Reproduce all of the material word for word.

####################

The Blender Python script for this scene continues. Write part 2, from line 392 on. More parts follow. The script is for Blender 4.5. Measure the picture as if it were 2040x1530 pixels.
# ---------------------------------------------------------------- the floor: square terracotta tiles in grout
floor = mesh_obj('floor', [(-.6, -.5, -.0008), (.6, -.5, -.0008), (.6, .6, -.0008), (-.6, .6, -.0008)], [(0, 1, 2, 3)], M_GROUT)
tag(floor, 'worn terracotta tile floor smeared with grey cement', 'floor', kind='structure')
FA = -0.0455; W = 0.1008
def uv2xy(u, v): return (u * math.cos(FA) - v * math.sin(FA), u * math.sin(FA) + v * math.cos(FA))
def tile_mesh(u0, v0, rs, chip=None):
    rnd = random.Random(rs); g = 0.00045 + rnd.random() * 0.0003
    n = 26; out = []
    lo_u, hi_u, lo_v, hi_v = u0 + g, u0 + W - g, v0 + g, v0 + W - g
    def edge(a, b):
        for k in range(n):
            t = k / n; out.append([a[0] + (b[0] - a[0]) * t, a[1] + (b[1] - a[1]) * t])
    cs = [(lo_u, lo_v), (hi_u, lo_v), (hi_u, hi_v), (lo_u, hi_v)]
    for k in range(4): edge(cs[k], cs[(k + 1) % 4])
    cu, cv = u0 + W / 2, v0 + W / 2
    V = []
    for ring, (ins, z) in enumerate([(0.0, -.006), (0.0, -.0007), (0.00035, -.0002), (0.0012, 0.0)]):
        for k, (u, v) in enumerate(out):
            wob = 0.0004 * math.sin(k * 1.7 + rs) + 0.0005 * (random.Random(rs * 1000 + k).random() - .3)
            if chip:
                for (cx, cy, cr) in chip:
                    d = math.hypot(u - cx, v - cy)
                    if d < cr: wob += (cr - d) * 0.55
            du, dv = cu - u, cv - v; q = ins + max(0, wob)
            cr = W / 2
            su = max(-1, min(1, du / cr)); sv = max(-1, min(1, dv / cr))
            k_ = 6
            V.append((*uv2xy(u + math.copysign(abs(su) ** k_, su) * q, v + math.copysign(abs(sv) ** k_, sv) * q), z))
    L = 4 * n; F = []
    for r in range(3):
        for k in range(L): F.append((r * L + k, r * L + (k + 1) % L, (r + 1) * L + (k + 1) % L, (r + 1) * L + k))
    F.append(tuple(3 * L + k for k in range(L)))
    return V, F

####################

FINISHED ANSWER:
The Blender Python script for this scene continues. Write part 2, from line 392 on. More parts follow. The script is for Blender 4.5. Measure the picture as if it were 2040x1530 pixels.
# ---------------------------------------------------------------- the floor: square terracotta tiles in grout
floor = mesh_obj('floor', [(-.6, -.5, -.0008), (.6, -.5, -.0008), (.6, .6, -.0008), (-.6, .6, -.0008)], [(0, 1, 2, 3)], M_GROUT)
tag(floor, 'worn terracotta tile floor smeared with grey cement', 'floor', kind='structure')
FA = -0.0455; W = 0.1008
def uv2xy(u, v): return (u * math.cos(FA) - v * math.sin(FA), u * math.sin(FA) + v * math.cos(FA))
def tile_mesh(u0, v0, rs, chip=None):
    rnd = random.Random(rs); g = 0.00045 + rnd.random() * 0.0003
    n = 26; out = []
    lo_u, hi_u, lo_v, hi_v = u0 + g, u0 + W - g, v0 + g, v0 + W - g
    def edge(a, b):
        for k in range(n):
            t = k / n; out.append([a[0] + (b[0] - a[0]) * t, a[1] + (b[1] - a[1]) * t])
    cs = [(lo_u, lo_v), (hi_u, lo_v), (hi_u, hi_v), (lo_u, hi_v)]
    for k in range(4): edge(cs[k], cs[(k + 1) % 4])
    cu, cv = u0 + W / 2, v0 + W / 2
    V = []
    for ring, (ins, z) in enumerate([(0.0, -.006), (0.0, -.0007), (0.00035, -.0002), (0.0012, 0.0)]):
        for k, (u, v) in enumerate(out):
            wob = 0.0004 * math.sin(k * 1.7 + rs) + 0.0005 * (random.Random(rs * 1000 + k).random() - .3)
            if chip:
                for (cx, cy, cr) in chip:
                    d = math.hypot(u - cx, v - cy)
                    if d < cr: wob += (cr - d) * 0.55
            du, dv = cu - u, cv - v; q = ins + max(0, wob)
            cr = W / 2
            su = max(-1, min(1, du / cr)); sv = max(-1, min(1, dv / cr))
            k_ = 6
            V.append((*uv2xy(u + math.copysign(abs(su) ** k_, su) * q, v + math.copysign(abs(sv) ** k_, sv) * q), z))
    L = 4 * n; F = []
    for r in range(3):
        for k in range(L): F.append((r * L + k, r * L + (k + 1) % L, (r + 1) * L + (k + 1) % L, (r + 1) * L + k))
    F.append(tuple(3 * L + k for k in range(L)))
    return V, F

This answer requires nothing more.